Het gezantschap. De gelei - brieven.

JULIUS II, die aan ERASMUS had toegestaan om het witte monnikskleed te verwisselen met het zwarte gewaad van de wereldlijke (15), liet hem vertrekken zonder juist grote spijt te voelen. Deze kerkvoogd had weinig smaak voor de letteren, maar was daarentegen een vriend van de oorlog, van de jacht, en van de genoegens van de tafel. De Engelsen zonden hem een schotel naar zijn smaak, als in ruil voor de geleerde. Enige tijd na het vertrek van ERASMUS, toen de paus op zekere dag uitrustte van de vermoeienissen van de jacht, hoorde hij in zijn nabijheid enige stemmen, die een vreemd lied zongen. Hij vroeg met verwondering wat dat betekende (16). "Het zijn enige Engelsen," was het antwoord, en nu traden drie vreemdelingen het vertrek binnen, terwijl ieder van hen een wel overdekte vaas droeg, die de paus door de jongste geknield werden aangeboden. Deze was THOMAS CROMWELL, die hier voor het eerst op het toneel der geschiedenis verschijnt. Hij was de zoon van een smid uit Putney; maar hij onderscheidde zich zo zeer door een diepzinnig verstand, een gezond oordeel, een kloekmoedig hart, veelomvattende bekwaamheden, vloeiende welsprekendheid, sterk geheugen, grote werkzaamheid en vlugge pen, dat hem de schitterendste loopbaan voorspeld was geworden. Op de ouderdom van twintig jaren verliet hij Engeland, daar hij begerig was om de wereld te zien, en nu begon hij zijn leven, met als klerk werkzaam te zijn aan de Engelse faktory te Antwerpen. Kort daarop kwamen twee landgenoten, uit Boston, tot hem,

die in hun verlegenheid zijn raad wensten in te winnen. "Wat verlangt gij?" was zijn vraag.

"Onze medestadgenoten hebben ons afgevaardigd naar de paus," was het antwoord, "om de vernieuwing te verkrijgen van de grote en kleine vrijbrieven (17), wier tijd genoegzaam verlopen is, en die wij nodig hebben voor de herstelling van onze haven.
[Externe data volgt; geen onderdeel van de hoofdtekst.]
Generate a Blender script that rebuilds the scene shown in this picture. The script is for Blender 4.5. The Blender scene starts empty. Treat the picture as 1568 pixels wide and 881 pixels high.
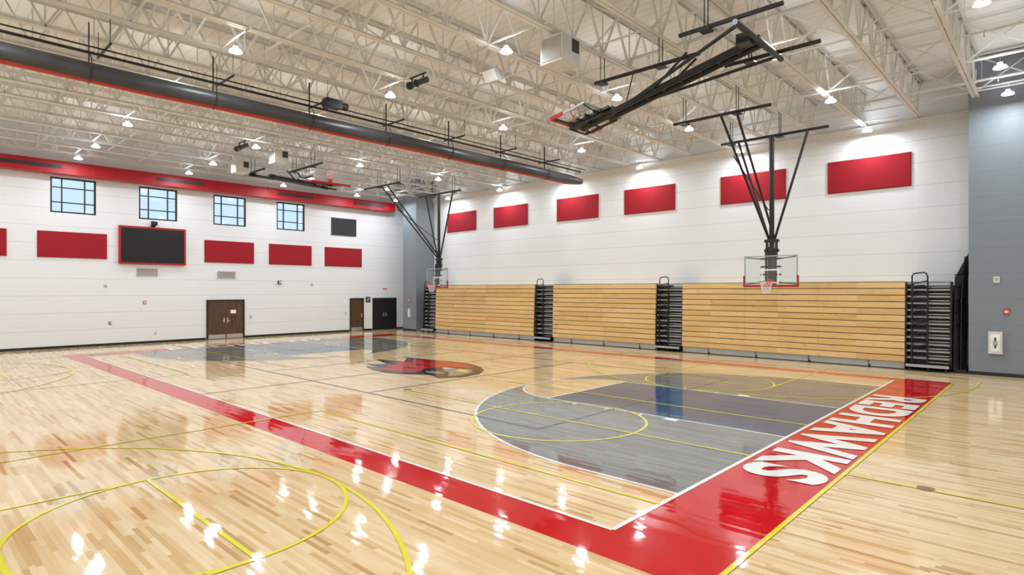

Maar wij weten niet hoedanig wij voor de paus verschijnen moeten." CROMWELL nu, die iemand was om alles te ondernemen, en die ook een weinig Italiaans verstond, hernam: "Ik zal met u medegaan."

Daarop bracht hij nadenkend de hand aan het hoofd, en sprak bij zichzelf: "Wat visje zou ik moeten uitgooien, als een lokaas voor die gulzige vraten?" Een vriend zei hem dat de paus zeer gesteld was op lekkernijen. Terstond deed CROMWELL nu gelei gereedmaken, naar de gezochtste Engelse manier, en hiervan voorzien begaf hij zich met zijn beide metgezellen op reis naar Italië. Dit was dan de man die voor JULIUS verscheen, toen deze van de jacht was thuis gekomen. "Koningen en vorsten slechts smaken deze lekkernij in Engeland," sprak CROMWELL tot de paus. Een kardinaal, die nog ongeduldiger snoeper was dan zijn meester, proefde haastig van het lekkers. "Neem er ook eens van," zei hij; en daar deze Engelse gelei de paus zeer beviel, tekende JULIUS onverwijld de bewuste vrijbrieven, onder voorwaarde echter dat het recept van de gelei hem ook gegeven werd. "En zo werden de gelei - vrijbrieven (jelly - pardons) verkregen," tekent de kroniekschrijver aan. Het was de eerste openlijke verrichting van CROMWELL; en de man, die zijn werkzame loopbaan begon, met de paus een paar potten gelei aan te bieden, was tevens bestemd om de man te zijn, die Engeland zou afscheiden van Rome.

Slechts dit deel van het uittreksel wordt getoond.